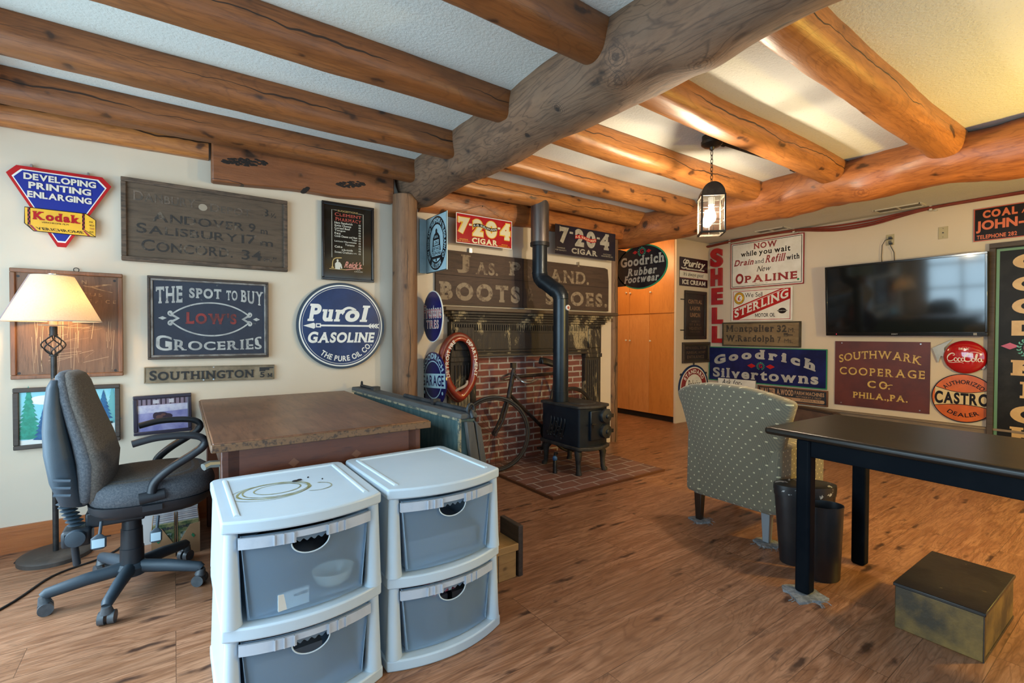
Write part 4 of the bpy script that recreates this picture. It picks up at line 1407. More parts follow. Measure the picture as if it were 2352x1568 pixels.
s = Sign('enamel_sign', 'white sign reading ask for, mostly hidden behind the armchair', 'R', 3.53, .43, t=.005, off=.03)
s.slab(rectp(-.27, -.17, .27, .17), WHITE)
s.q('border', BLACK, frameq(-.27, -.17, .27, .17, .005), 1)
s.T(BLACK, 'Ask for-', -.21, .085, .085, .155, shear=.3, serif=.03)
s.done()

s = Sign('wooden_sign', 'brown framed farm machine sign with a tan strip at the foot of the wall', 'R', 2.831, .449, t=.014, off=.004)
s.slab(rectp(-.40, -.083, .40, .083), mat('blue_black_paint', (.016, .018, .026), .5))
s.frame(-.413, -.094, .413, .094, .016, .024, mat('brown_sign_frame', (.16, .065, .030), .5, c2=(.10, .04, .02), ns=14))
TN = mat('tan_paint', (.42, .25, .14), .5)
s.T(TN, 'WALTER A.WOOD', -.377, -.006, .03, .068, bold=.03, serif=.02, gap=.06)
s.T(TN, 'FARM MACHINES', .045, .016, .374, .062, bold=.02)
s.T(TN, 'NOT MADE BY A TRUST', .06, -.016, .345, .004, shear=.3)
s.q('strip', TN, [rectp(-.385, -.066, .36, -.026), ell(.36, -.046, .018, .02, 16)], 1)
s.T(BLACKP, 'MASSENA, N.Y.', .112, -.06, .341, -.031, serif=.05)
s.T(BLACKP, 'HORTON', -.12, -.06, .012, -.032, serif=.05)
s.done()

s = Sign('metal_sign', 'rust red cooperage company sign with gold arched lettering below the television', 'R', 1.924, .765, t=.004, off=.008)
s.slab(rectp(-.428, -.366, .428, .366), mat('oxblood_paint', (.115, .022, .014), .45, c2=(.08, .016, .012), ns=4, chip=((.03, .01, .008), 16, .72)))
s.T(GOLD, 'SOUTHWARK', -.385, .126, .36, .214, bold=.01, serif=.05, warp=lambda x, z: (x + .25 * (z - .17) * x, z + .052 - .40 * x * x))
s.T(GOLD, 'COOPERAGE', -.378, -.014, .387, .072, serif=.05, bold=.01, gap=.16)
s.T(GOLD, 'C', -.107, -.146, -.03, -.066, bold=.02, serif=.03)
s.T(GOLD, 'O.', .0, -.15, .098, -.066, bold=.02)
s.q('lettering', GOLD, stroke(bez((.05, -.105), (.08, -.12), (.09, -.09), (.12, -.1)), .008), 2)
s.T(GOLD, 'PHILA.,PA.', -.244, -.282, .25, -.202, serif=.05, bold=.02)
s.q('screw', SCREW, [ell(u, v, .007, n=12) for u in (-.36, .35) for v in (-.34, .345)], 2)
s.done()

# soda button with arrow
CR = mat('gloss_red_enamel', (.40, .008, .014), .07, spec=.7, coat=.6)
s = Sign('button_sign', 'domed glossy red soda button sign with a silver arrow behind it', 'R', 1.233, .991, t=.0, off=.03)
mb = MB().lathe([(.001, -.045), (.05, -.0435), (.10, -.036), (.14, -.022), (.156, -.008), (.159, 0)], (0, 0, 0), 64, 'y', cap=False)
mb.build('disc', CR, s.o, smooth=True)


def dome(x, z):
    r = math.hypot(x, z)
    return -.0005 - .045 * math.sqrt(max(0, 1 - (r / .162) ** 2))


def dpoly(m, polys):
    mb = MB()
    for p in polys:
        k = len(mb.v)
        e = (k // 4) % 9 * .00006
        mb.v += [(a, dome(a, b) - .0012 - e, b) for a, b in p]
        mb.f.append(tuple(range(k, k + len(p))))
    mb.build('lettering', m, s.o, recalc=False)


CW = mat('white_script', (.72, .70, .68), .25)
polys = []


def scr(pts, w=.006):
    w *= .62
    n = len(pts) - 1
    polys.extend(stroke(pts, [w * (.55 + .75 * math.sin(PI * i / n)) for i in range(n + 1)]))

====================

> **Problem description**
Return the listing above unchanged, apart from dropping its pictures.

> **Result below**
Write part 4 of the bpy script that recreates this picture. It picks up at line 1407. More parts follow. Measure the picture as if it were 2352x1568 pixels.
s = Sign('enamel_sign', 'white sign reading ask for, mostly hidden behind the armchair', 'R', 3.53, .43, t=.005, off=.03)
s.slab(rectp(-.27, -.17, .27, .17), WHITE)
s.q('border', BLACK, frameq(-.27, -.17, .27, .17, .005), 1)
s.T(BLACK, 'Ask for-', -.21, .085, .085, .155, shear=.3, serif=.03)
s.done()

s = Sign('wooden_sign', 'brown framed farm machine sign with a tan strip at the foot of the wall', 'R', 2.831, .449, t=.014, off=.004)
s.slab(rectp(-.40, -.083, .40, .083), mat('blue_black_paint', (.016, .018, .026), .5))
s.frame(-.413, -.094, .413, .094, .016, .024, mat('brown_sign_frame', (.16, .065, .030), .5, c2=(.10, .04, .02), ns=14))
TN = mat('tan_paint', (.42, .25, .14), .5)
s.T(TN, 'WALTER A.WOOD', -.377, -.006, .03, .068, bold=.03, serif=.02, gap=.06)
s.T(TN, 'FARM MACHINES', .045, .016, .374, .062, bold=.02)
s.T(TN, 'NOT MADE BY A TRUST', .06, -.016, .345, .004, shear=.3)
s.q('strip', TN, [rectp(-.385, -.066, .36, -.026), ell(.36, -.046, .018, .02, 16)], 1)
s.T(BLACKP, 'MASSENA, N.Y.', .112, -.06, .341, -.031, serif=.05)
s.T(BLACKP, 'HORTON', -.12, -.06, .012, -.032, serif=.05)
s.done()

s = Sign('metal_sign', 'rust red cooperage company sign with gold arched lettering below the television', 'R', 1.924, .765, t=.004, off=.008)
s.slab(rectp(-.428, -.366, .428, .366), mat('oxblood_paint', (.115, .022, .014), .45, c2=(.08, .016, .012), ns=4, chip=((.03, .01, .008), 16, .72)))
s.T(GOLD, 'SOUTHWARK', -.385, .126, .36, .214, bold=.01, serif=.05, warp=lambda x, z: (x + .25 * (z - .17) * x, z + .052 - .40 * x * x))
s.T(GOLD, 'COOPERAGE', -.378, -.014, .387, .072, serif=.05, bold=.01, gap=.16)
s.T(GOLD, 'C', -.107, -.146, -.03, -.066, bold=.02, serif=.03)
s.T(GOLD, 'O.', .0, -.15, .098, -.066, bold=.02)
s.q('lettering', GOLD, stroke(bez((.05, -.105), (.08, -.12), (.09, -.09), (.12, -.1)), .008), 2)
s.T(GOLD, 'PHILA.,PA.', -.244, -.282, .25, -.202, serif=.05, bold=.02)
s.q('screw', SCREW, [ell(u, v, .007, n=12) for u in (-.36, .35) for v in (-.34, .345)], 2)
s.done()

# soda button with arrow
CR = mat('gloss_red_enamel', (.40, .008, .014), .07, spec=.7, coat=.6)
s = Sign('button_sign', 'domed glossy red soda button sign with a silver arrow behind it', 'R', 1.233, .991, t=.0, off=.03)
mb = MB().lathe([(.001, -.045), (.05, -.0435), (.10, -.036), (.14, -.022), (.156, -.008), (.159, 0)], (0, 0, 0), 64, 'y', cap=False)
mb.build('disc', CR, s.o, smooth=True)


def dome(x, z):
    r = math.hypot(x, z)
    return -.0005 - .045 * math.sqrt(max(0, 1 - (r / .162) ** 2))


def dpoly(m, polys):
    mb = MB()
    for p in polys:
        k = len(mb.v)
        e = (k // 4) % 9 * .00006
        mb.v += [(a, dome(a, b) - .0012 - e, b) for a, b in p]
        mb.f.append(tuple(range(k, k + len(p))))
    mb.build('lettering', m, s.o, recalc=False)


CW = mat('white_script', (.72, .70, .68), .25)
polys = []


def scr(pts, w=.006):
    w *= .62
    n = len(pts) - 1
    polys.extend(stroke(pts, [w * (.55 + .75 * math.sin(PI * i / n)) for i in range(n + 1)]))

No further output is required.